Burn the house down to roast the pig.
You may have woken up this morning to find the continued debate between the FBI and Apple over a phone owned by a terrorist. You may also have seen that 51% of Americans side with the FBI — a word of caution, this debate demands more understanding than a boiled down statistic for the morning news roundtable.
So what is this about?
The crux of the argument is the iPhone 5C used by Syed Rizwan Farook and a law from 1789 called the All Writs Act, and this is where the argument starts to break down. The age of the law isn’t really the issue here, as a country, there are many laws we hold dear (constitutional and otherwise) that are hundreds of years old but still capture the spirit of what we are trying to do here. Instead the break down is over nuance, understood or otherwise. The All Writs Act reads that companies must assist law enforcement in court-ordered investigations, which Apple has done by giving the DOJ and FBI access to the iCloud account and the iTunes account both of which stopped taking back-ups 8 weeks before the attacks. What the FBI wants now is access to the phone that has been encrypted and in a post-Snowden world that encryption is very difficult to bypass without assistance which is where Apple comes back in.
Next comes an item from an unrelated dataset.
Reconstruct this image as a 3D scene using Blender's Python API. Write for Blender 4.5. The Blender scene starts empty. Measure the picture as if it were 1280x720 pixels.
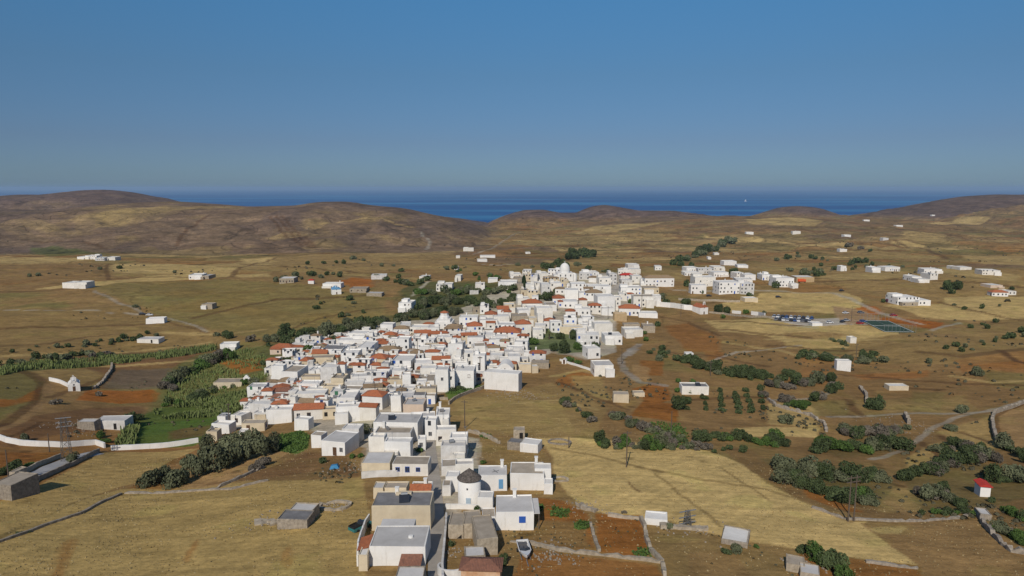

The FBI has requested that Apple construct a key to match the lock of encryption on these phones in order for them to gain access to Farook’s phone and see if there is any information they could use to stop other attacks.
Seems absolutely reasonable, right?
This is THE debate and in my mind has a couple parts. First, for well over a decade the government collected data on the people of the United States under the Patriot Act and during that time this sort of problem would not have been an issue in the Farook case. Which means when Edward Snowden blows the whistle not only do the American people take umbrage, so do companies like Google, Facebook, and Apple as they felt they were used as pawns in a game they were not aware they were playing a part in.
This encryption is one of the outcomes of that discovery which brings us to the next point. Farook’s phone was the property of his company who did not install any software on it so that they could retrieve the information in the event that it was needed. The past two companies I worked for, both that their own “corporate users” on the phone which would allow them access. The company that Syed Farook worked for did not, which would have stopped the debate in its tracks. They did not, so we press on.
Now we are at a crossroads where the FBI wants Apple to build, not a backdoor as media pundits might call it, but a front door to access this onephone in an isolated case. In the tech world the wound is still pretty raw after Snowden so the backlash is understood and expected.
But for some context, in hacking a backdoor is access that would not require working around a password or encryption you would just have access to the phone regardless of the level of protection. A front door would more closely mirror a skeleton key where you could open any phone with any password in the Apple fleet.
This is where I start to question the direction here. At its face, this case is about two things. First, see if there is any information that could help in future attacks in order to stop or minimize American casualties. Second, and perhaps more telling, is the need to understand why we could not pick this bad actor out before the attacks. What is interesting is the same methodology is not being used in the attack on Kalamazoo when the need to determine if someone is going to do this, before they do it, is equally important. However, I don’t believe that living in Minority Report, regardless of race, is the type of state we would like to live in.
Getting back to the All Writs Act one has to consider the interpretation in this case that assumes the company not only comply with the request but use resources to assist the case. A seemingly dangerous precedent to set asHerb Lin puts it:
I do worry that the interpretation of the law apparently accepted by the magistrate is that the law can be used to compel any private party to expend resources?—?time, personnel, and money?—?to serve state interests. If that’s so, what are the limits on its scope of applicability? Can the government use the statute to demand that I build a jail for it?
Another limit to the All Writs Act? Well, the act of writing code might be, in fact, speech and therefore protected. Andrew Keane Woods breaks it down like this:
The lock-swapping mechanism required in this case would require Apple’s engineers to sit down at a computer and start writing. And that action, as courts recognized long ago, is speech. In Bernstein v. Department of Justice, the Electronic Frontier Foundation successfully argued that Daniel J. Bernstein, then a graduate student at Berkeley, had a constitutionally protected right to publish his source code, despite the government’s efforts to block it.
As this is fleshed out in the media you will hear a lot about how we are “going dark” which just means that in cases like this it is harder (not impossible) for law enforcement to do their job. As someone who lives in West Michigan, 45 minutes away from Kalamazoo, I can understand why we might leap to the conclusion that we have nothing to hide so let them see it all. In fact, this is my father’s point of view of which we argue about, a lot.
Privacy matters in this and many other cases and much like a democratic internet it comes with both good and bad actors that we have to deal with. Along with those decisions should be robust converations about what we want to share and what we want to protect. But there is no need to burn the house down to roast the pig.
“Those who would give up essential Liberty, to purchase a little temporary Safety, deserve neither Liberty nor Safety.”